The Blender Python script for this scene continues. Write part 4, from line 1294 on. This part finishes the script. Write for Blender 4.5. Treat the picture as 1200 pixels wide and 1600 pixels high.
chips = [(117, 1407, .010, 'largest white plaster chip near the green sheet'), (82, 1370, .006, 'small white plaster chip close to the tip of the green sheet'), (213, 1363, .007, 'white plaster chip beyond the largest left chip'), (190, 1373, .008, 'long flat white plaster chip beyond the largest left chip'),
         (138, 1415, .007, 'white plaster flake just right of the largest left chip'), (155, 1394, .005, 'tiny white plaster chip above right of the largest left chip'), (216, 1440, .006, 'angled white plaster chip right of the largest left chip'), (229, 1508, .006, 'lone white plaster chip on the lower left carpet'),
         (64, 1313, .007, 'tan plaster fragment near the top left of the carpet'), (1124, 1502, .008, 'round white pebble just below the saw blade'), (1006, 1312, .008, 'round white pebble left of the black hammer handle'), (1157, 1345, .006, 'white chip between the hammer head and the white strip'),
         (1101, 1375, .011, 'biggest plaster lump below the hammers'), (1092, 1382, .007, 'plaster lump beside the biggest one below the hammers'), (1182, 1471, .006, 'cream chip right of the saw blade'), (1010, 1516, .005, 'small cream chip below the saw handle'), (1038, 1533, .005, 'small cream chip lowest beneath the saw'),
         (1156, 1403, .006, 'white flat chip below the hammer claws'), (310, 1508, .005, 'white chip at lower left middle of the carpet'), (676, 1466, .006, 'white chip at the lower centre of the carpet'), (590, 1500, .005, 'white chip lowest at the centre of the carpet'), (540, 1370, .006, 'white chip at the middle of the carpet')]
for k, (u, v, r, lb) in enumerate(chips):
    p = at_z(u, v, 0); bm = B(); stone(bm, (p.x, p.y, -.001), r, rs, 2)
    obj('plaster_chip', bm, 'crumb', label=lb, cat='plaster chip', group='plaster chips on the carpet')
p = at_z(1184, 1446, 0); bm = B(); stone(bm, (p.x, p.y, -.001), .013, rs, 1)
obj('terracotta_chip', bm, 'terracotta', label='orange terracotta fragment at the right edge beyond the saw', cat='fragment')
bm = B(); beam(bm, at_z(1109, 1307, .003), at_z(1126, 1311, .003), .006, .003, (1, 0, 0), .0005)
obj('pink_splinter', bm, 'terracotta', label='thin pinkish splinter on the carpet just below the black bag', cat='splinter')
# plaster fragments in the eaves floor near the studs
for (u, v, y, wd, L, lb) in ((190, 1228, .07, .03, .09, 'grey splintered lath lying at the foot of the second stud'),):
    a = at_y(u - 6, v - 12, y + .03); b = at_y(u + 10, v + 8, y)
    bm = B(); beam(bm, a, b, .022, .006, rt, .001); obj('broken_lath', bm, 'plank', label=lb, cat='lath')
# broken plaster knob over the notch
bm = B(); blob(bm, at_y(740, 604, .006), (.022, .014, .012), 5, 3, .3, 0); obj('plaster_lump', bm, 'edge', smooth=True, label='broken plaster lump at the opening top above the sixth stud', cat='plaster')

• • •

Reproduce the full listing word for word.

Exercise output:
The Blender Python script for this scene continues. Write part 4, from line 1294 on. This part finishes the script. Write for Blender 4.5. Treat the picture as 1200 pixels wide and 1600 pixels high.
chips = [(117, 1407, .010, 'largest white plaster chip near the green sheet'), (82, 1370, .006, 'small white plaster chip close to the tip of the green sheet'), (213, 1363, .007, 'white plaster chip beyond the largest left chip'), (190, 1373, .008, 'long flat white plaster chip beyond the largest left chip'),
         (138, 1415, .007, 'white plaster flake just right of the largest left chip'), (155, 1394, .005, 'tiny white plaster chip above right of the largest left chip'), (216, 1440, .006, 'angled white plaster chip right of the largest left chip'), (229, 1508, .006, 'lone white plaster chip on the lower left carpet'),
         (64, 1313, .007, 'tan plaster fragment near the top left of the carpet'), (1124, 1502, .008, 'round white pebble just below the saw blade'), (1006, 1312, .008, 'round white pebble left of the black hammer handle'), (1157, 1345, .006, 'white chip between the hammer head and the white strip'),
         (1101, 1375, .011, 'biggest plaster lump below the hammers'), (1092, 1382, .007, 'plaster lump beside the biggest one below the hammers'), (1182, 1471, .006, 'cream chip right of the saw blade'), (1010, 1516, .005, 'small cream chip below the saw handle'), (1038, 1533, .005, 'small cream chip lowest beneath the saw'),
         (1156, 1403, .006, 'white flat chip below the hammer claws'), (310, 1508, .005, 'white chip at lower left middle of the carpet'), (676, 1466, .006, 'white chip at the lower centre of the carpet'), (590, 1500, .005, 'white chip lowest at the centre of the carpet'), (540, 1370, .006, 'white chip at the middle of the carpet')]
for k, (u, v, r, lb) in enumerate(chips):
    p = at_z(u, v, 0); bm = B(); stone(bm, (p.x, p.y, -.001), r, rs, 2)
    obj('plaster_chip', bm, 'crumb', label=lb, cat='plaster chip', group='plaster chips on the carpet')
p = at_z(1184, 1446, 0); bm = B(); stone(bm, (p.x, p.y, -.001), .013, rs, 1)
obj('terracotta_chip', bm, 'terracotta', label='orange terracotta fragment at the right edge beyond the saw', cat='fragment')
bm = B(); beam(bm, at_z(1109, 1307, .003), at_z(1126, 1311, .003), .006, .003, (1, 0, 0), .0005)
obj('pink_splinter', bm, 'terracotta', label='thin pinkish splinter on the carpet just below the black bag', cat='splinter')
# plaster fragments in the eaves floor near the studs
for (u, v, y, wd, L, lb) in ((190, 1228, .07, .03, .09, 'grey splintered lath lying at the foot of the second stud'),):
    a = at_y(u - 6, v - 12, y + .03); b = at_y(u + 10, v + 8, y)
    bm = B(); beam(bm, a, b, .022, .006, rt, .001); obj('broken_lath', bm, 'plank', label=lb, cat='lath')
# broken plaster knob over the notch
bm = B(); blob(bm, at_y(740, 604, .006), (.022, .014, .012), 5, 3, .3, 0); obj('plaster_lump', bm, 'edge', smooth=True, label='broken plaster lump at the opening top above the sixth stud', cat='plaster')